## Written problem:
Check each line of the entries below for the string "recreates"; copy every line where it appears.
————
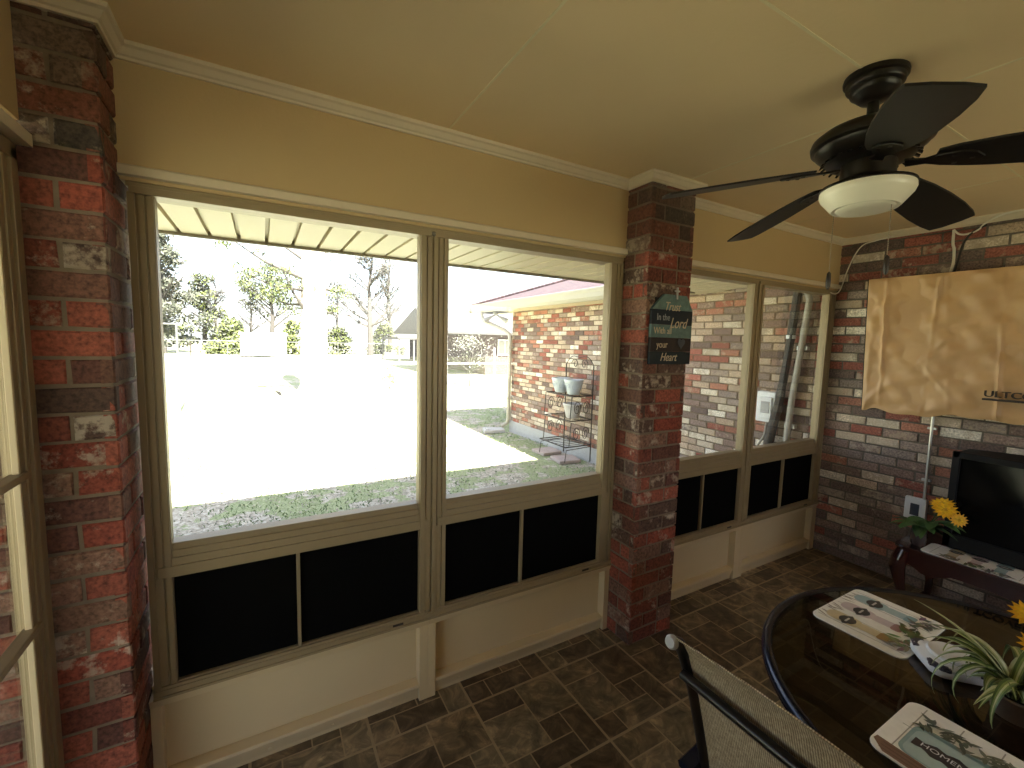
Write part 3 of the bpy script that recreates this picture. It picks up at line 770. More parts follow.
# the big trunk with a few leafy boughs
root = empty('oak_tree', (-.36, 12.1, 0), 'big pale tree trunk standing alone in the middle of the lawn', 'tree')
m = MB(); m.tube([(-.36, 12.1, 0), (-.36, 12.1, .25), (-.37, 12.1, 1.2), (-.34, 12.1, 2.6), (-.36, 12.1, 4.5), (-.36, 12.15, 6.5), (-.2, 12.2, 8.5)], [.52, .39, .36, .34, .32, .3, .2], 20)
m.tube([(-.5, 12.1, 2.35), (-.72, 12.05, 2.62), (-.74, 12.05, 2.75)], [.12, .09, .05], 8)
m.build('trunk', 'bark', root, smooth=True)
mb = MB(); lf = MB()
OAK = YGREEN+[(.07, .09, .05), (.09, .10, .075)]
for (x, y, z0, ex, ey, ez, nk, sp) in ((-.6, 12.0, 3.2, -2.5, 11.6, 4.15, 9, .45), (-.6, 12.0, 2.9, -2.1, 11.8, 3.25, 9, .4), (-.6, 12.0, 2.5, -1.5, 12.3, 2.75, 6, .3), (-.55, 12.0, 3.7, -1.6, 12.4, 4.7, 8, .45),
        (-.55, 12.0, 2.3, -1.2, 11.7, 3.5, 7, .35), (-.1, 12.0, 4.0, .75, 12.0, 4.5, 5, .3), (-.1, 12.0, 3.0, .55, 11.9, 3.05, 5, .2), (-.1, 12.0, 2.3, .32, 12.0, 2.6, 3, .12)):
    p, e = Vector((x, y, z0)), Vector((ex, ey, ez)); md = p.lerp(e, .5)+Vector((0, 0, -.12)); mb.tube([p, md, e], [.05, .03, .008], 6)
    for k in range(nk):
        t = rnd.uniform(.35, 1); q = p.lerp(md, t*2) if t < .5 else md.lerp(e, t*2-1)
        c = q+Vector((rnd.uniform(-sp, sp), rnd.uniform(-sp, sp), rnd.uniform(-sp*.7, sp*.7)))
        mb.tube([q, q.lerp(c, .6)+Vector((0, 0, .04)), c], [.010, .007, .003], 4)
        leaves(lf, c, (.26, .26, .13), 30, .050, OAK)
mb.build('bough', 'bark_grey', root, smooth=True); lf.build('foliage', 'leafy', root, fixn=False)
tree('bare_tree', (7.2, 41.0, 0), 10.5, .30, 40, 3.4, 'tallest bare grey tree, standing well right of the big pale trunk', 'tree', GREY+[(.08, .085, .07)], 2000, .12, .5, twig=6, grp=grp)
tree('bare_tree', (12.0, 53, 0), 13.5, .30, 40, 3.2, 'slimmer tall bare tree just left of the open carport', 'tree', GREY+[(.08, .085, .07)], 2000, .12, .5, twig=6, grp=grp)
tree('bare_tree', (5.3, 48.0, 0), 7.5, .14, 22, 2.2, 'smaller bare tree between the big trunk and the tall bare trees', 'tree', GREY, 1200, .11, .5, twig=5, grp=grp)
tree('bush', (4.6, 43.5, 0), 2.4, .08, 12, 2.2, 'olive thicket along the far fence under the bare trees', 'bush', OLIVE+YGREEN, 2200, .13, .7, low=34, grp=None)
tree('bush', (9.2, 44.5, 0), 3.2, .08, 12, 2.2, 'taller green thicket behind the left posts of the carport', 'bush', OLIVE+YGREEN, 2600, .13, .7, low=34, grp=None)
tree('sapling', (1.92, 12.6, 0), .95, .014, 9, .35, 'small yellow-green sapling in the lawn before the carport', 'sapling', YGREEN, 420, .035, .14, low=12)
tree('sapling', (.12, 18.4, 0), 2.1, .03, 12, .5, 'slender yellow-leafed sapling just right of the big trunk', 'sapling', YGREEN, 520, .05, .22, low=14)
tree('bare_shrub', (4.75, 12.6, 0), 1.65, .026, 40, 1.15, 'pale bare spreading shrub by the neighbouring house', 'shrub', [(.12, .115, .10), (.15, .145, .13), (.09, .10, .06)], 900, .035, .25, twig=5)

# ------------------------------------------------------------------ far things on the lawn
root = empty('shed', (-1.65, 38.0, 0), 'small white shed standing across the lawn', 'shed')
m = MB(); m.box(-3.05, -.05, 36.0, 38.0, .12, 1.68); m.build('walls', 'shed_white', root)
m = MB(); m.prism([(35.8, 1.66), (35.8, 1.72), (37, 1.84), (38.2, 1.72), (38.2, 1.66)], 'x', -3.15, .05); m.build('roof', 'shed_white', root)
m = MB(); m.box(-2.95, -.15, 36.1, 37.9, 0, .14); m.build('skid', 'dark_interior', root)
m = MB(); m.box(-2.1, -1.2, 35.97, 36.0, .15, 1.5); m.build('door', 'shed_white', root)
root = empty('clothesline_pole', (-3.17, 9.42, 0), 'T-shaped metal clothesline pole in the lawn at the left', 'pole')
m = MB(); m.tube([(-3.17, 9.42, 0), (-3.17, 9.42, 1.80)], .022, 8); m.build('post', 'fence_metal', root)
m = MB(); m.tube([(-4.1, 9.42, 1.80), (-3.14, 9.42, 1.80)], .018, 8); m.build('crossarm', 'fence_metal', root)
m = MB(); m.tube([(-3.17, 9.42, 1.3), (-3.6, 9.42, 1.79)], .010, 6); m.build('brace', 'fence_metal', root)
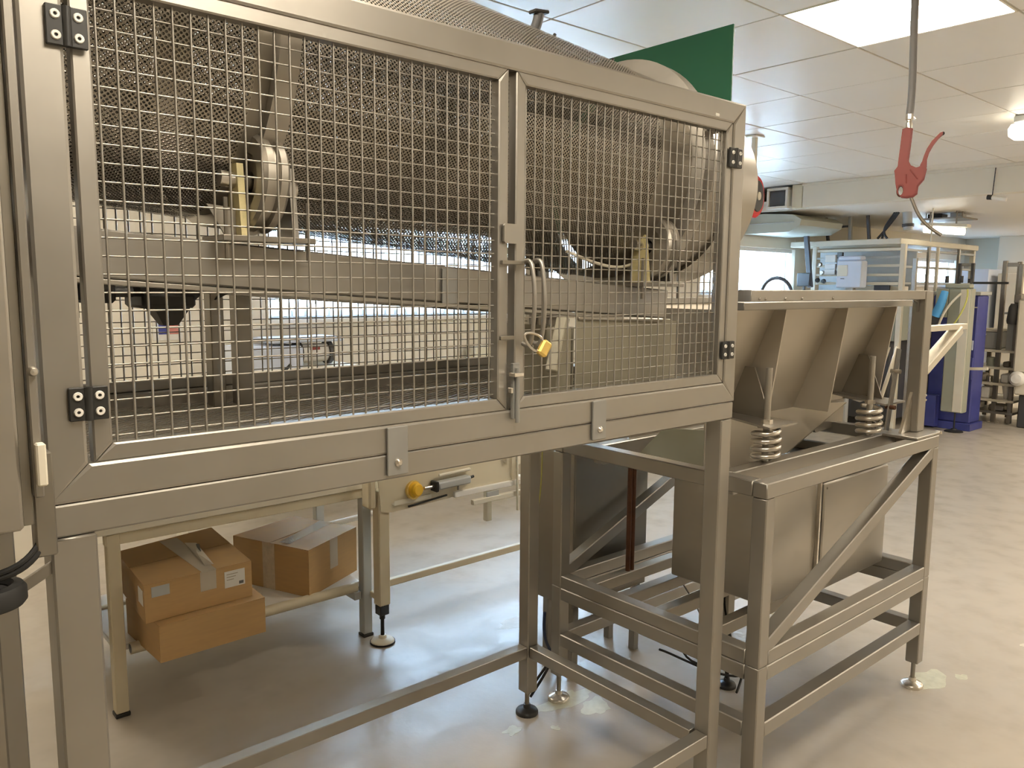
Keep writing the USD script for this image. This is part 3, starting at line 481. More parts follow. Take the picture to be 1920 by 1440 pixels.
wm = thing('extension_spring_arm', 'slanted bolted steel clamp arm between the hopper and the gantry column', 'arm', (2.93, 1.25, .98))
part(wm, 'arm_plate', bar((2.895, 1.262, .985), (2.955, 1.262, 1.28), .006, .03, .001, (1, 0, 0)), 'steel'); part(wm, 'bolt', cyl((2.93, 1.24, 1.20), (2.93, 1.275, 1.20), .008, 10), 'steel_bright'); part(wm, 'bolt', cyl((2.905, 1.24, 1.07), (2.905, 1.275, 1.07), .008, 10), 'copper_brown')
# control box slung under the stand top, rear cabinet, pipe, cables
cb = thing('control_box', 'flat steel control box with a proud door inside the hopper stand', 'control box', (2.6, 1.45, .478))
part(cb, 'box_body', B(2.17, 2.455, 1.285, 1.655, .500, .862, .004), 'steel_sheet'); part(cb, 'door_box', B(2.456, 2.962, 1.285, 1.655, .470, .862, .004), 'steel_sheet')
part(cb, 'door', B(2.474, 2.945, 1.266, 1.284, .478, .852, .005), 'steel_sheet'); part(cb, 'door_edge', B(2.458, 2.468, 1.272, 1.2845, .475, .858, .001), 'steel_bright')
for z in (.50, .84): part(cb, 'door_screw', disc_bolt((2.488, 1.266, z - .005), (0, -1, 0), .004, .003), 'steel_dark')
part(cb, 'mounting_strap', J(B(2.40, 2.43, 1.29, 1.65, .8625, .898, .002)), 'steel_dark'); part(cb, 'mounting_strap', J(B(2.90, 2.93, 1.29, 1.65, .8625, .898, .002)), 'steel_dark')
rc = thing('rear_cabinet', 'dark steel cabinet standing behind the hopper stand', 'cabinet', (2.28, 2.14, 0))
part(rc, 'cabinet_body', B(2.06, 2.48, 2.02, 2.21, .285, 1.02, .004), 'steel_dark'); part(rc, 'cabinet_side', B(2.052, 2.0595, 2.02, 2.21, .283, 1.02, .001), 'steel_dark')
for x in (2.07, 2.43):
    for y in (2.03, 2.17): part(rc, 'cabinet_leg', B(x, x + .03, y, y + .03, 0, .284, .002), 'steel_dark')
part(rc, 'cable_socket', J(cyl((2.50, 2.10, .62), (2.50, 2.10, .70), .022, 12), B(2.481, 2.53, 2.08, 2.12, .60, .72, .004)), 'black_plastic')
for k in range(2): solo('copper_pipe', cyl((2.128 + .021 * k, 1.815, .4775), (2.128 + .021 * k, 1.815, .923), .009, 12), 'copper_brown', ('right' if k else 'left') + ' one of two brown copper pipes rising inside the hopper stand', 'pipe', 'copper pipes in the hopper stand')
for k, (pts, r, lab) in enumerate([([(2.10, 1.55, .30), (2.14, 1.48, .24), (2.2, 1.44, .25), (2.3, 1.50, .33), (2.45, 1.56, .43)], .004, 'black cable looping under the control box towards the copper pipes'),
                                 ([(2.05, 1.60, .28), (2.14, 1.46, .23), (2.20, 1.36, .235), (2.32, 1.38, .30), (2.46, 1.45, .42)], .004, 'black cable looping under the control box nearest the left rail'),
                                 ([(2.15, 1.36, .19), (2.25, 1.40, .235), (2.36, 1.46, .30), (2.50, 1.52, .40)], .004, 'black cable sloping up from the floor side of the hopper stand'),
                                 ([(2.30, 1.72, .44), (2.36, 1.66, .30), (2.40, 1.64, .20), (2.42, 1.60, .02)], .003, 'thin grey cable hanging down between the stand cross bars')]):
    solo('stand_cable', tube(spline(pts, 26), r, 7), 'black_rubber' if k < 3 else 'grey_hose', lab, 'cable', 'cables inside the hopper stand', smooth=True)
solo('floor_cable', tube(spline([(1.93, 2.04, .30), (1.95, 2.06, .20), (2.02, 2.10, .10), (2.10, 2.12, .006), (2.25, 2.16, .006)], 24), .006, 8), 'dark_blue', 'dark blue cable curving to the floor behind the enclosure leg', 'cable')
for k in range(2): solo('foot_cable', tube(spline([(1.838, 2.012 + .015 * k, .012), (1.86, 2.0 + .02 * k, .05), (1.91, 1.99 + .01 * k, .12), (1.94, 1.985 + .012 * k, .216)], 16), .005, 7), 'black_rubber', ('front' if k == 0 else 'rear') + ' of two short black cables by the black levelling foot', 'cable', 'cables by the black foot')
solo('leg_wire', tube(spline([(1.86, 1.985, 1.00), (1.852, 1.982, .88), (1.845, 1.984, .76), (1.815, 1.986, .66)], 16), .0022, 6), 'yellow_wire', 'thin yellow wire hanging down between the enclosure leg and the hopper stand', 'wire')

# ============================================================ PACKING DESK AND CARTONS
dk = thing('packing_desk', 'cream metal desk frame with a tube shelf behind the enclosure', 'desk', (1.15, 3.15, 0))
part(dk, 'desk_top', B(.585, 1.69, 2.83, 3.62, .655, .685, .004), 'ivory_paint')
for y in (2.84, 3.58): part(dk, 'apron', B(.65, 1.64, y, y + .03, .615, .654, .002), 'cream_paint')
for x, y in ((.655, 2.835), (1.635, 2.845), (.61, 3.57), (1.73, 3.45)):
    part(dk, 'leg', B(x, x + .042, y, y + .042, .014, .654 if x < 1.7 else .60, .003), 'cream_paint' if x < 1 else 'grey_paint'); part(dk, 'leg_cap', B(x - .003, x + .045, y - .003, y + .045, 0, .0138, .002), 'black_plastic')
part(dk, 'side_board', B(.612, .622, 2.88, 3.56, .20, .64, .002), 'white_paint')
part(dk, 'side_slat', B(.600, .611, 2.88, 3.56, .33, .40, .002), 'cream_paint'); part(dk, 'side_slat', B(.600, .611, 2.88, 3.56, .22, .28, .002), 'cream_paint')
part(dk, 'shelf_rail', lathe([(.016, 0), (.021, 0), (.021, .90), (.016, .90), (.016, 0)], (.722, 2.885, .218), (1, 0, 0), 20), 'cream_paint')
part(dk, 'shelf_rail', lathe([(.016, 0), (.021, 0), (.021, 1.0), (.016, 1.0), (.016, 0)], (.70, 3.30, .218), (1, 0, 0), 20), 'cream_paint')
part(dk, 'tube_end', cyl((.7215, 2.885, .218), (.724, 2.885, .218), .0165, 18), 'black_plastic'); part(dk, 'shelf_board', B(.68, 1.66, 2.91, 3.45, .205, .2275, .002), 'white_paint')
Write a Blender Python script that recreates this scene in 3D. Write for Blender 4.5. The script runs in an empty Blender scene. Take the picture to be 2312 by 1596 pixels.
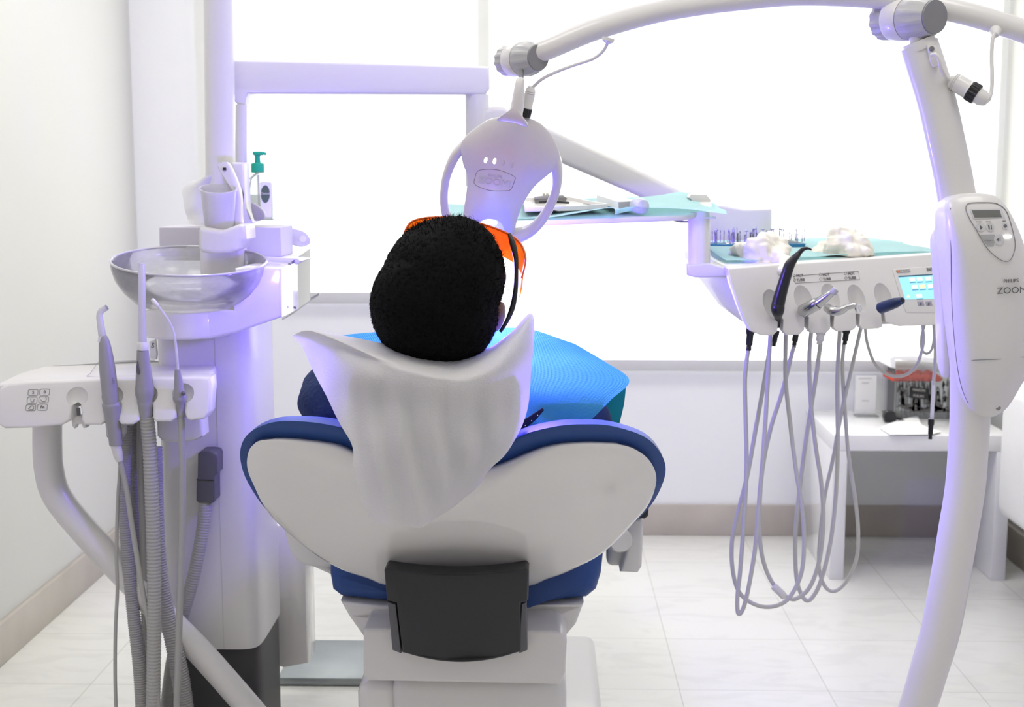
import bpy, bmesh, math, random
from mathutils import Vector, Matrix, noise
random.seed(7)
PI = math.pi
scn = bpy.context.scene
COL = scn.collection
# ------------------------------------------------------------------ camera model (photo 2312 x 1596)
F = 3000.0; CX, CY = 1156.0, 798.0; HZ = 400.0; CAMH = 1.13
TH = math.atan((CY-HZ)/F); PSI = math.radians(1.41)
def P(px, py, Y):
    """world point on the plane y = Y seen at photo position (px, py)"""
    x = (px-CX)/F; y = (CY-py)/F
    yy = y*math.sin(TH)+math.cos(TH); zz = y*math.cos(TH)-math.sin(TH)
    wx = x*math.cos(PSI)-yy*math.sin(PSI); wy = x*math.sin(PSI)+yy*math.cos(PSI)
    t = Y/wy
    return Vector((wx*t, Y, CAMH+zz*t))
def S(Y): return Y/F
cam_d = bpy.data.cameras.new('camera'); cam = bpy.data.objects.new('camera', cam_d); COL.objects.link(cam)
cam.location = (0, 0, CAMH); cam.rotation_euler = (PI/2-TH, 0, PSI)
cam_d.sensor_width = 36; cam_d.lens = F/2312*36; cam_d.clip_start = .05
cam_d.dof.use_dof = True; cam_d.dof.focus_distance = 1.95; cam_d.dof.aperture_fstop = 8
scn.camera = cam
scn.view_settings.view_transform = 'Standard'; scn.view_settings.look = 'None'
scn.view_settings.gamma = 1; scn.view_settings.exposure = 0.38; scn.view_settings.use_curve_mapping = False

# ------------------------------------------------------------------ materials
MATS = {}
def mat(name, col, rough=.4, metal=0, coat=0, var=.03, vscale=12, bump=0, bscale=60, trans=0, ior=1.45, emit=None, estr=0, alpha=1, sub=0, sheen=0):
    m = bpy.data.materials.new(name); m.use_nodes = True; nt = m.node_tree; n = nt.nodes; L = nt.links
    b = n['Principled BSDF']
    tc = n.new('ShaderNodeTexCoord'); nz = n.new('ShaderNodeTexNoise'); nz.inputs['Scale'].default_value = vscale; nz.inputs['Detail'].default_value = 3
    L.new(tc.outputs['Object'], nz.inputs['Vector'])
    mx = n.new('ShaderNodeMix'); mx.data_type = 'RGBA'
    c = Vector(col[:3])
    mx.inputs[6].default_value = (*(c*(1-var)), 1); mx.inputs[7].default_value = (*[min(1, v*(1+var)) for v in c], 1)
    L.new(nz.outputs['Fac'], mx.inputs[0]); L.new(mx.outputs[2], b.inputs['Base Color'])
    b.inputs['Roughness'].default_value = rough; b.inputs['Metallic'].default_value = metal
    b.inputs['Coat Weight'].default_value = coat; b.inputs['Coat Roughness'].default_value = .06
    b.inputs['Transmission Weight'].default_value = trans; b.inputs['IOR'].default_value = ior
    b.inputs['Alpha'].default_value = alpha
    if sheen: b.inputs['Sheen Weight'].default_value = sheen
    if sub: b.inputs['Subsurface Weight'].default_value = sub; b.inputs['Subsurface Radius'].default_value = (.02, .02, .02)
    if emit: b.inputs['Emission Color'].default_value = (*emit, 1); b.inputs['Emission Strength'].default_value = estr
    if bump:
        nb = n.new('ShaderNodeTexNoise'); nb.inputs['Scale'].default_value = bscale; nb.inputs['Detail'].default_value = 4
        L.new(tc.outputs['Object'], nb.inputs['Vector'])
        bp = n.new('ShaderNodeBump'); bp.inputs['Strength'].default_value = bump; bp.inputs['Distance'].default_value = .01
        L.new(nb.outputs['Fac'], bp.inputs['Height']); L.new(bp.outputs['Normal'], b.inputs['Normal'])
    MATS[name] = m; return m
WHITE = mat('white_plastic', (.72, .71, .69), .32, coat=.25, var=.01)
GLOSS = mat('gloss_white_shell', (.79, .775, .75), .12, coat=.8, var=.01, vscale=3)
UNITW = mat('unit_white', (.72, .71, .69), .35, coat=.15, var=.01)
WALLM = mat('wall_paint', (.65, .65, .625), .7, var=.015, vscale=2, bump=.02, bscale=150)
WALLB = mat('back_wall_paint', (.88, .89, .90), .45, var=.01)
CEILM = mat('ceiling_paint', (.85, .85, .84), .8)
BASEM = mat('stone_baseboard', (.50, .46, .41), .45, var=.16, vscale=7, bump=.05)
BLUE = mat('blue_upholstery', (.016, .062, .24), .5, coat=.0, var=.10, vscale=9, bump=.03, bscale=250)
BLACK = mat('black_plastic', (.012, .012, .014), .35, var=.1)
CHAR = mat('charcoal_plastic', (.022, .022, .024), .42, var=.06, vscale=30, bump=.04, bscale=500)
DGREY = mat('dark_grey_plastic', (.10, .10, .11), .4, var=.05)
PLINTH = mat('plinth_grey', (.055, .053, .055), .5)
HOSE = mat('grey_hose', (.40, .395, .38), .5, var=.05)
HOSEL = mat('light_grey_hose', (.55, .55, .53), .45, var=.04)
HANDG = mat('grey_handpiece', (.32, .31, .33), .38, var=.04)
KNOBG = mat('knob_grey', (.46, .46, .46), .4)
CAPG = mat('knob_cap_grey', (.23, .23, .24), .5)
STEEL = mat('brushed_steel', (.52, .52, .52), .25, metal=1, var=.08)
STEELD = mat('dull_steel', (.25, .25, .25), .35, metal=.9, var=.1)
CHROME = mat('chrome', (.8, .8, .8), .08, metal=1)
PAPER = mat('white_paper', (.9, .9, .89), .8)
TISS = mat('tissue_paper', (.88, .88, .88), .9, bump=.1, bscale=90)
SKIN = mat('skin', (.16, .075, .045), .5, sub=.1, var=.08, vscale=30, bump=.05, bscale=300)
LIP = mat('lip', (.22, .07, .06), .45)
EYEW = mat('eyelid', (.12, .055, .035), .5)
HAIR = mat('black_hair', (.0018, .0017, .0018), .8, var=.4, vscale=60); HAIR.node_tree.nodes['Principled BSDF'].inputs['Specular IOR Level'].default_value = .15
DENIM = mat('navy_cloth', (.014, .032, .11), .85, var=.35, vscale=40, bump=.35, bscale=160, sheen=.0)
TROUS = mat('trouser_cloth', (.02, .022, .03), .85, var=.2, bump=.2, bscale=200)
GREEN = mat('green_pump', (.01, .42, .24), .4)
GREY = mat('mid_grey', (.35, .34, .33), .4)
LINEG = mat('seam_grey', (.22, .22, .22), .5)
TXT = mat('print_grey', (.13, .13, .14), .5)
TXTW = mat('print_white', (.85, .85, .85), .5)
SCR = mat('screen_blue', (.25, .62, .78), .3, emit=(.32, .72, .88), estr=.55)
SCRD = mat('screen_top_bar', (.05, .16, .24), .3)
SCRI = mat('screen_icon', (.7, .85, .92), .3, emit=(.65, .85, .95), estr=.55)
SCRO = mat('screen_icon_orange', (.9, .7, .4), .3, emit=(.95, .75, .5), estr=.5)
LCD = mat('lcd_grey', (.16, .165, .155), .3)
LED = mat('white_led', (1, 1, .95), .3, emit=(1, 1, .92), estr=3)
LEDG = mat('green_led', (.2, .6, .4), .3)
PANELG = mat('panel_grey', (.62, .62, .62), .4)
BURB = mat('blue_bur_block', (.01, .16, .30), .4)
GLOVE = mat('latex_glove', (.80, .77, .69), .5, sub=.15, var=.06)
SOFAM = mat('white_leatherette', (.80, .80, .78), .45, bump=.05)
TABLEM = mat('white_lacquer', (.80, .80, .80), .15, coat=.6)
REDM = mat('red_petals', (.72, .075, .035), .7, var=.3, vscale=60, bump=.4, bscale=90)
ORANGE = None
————
## Reply to the task:
Write part 3 of the bpy script that recreates this picture. It picks up at line 770. More parts follow.
Write a Blender Python script that recreates this scene in 3D. Write for Blender 4.5. The script runs in an empty Blender scene. Take the picture to be 2312 by 1596 pixels.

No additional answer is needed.